Copper led most of the industrial metals higher, bouncing off of a 3-week low. “We’re seeing a snap-back in copper today in reaction to the weaker dollar,” said Matthew Zeman, a trader at LaSalle Futures Group in Chicago. “The dollar has been a big factor for a lot of the commodities lately.”

Gains were probably capped somewhat, though, by the less-than-stellar housing report.

Analyst opinion largely remains cautious. As Bloomberg wrote: “Robin Bhar, an analyst at Credit Agricole SA’s Calyon unit in London, predicted prices for industrial metals will continue to decline, citing skepticism about the potential for a global economic rebound and the strength of demand from China.

“Copper … has climbed 57 percent this year as refined copper imports by China rose. The Asian nation, the world’s largest consumer of the metal, accounted for 38 percent of global copper demand in the first quarter, 11 percentage points more than a year earlier, Barclays Capital estimates.
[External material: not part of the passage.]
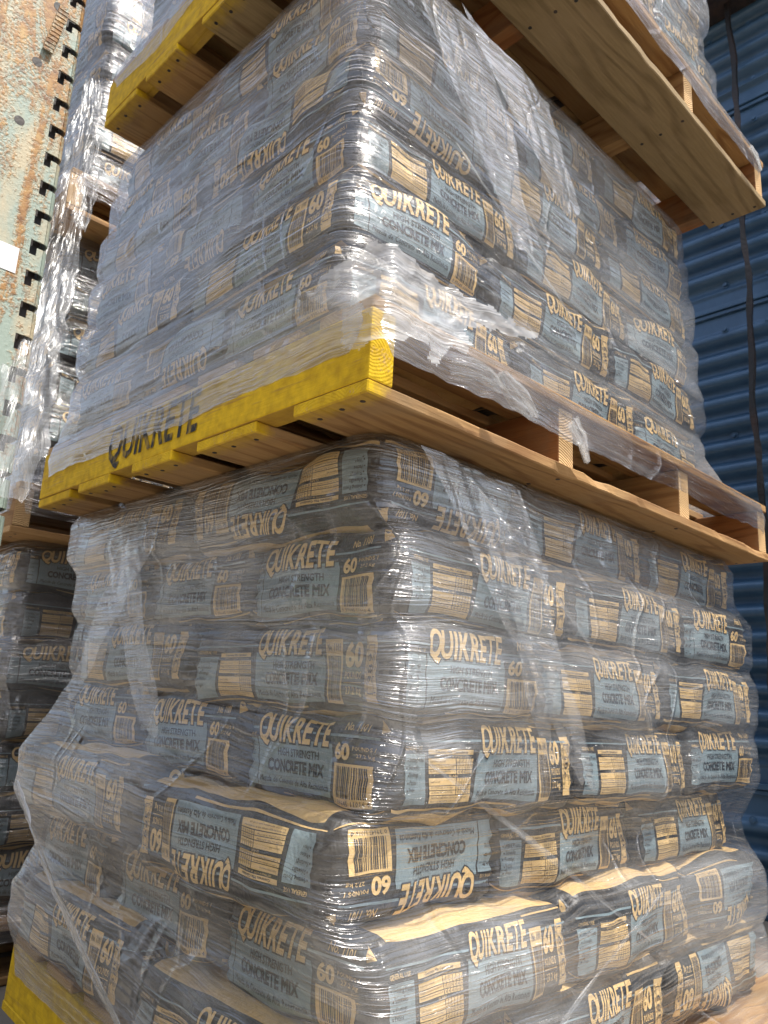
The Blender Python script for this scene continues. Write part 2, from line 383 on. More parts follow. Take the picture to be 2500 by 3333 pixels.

“ ‘I sense disillusionment over the “green shoots” of recovery and concerns that China’s growth is now slowing,’ Bhar said by telephone [yesterday]. ‘We are probably a bit too high, given the demand and supply fundamentals that we are seeing’.”

China’s refined copper imports almost have to slow in the third quarter after setting records in May. Imports may drop to about 300,000 tons in Q3, said Yoshihiro Nishiyama, of Japan’s Pan Pacific Copper Co. That’s after imports of 748,281 tons in the first quarter and 655,177 tons just in April and May.

But London stockpile data continue to support copper. Inventories monitored by the LME declined another 1,325 metric tons yesterday, to 276,675 tons.

That’s what’s happening … see you tomorrow!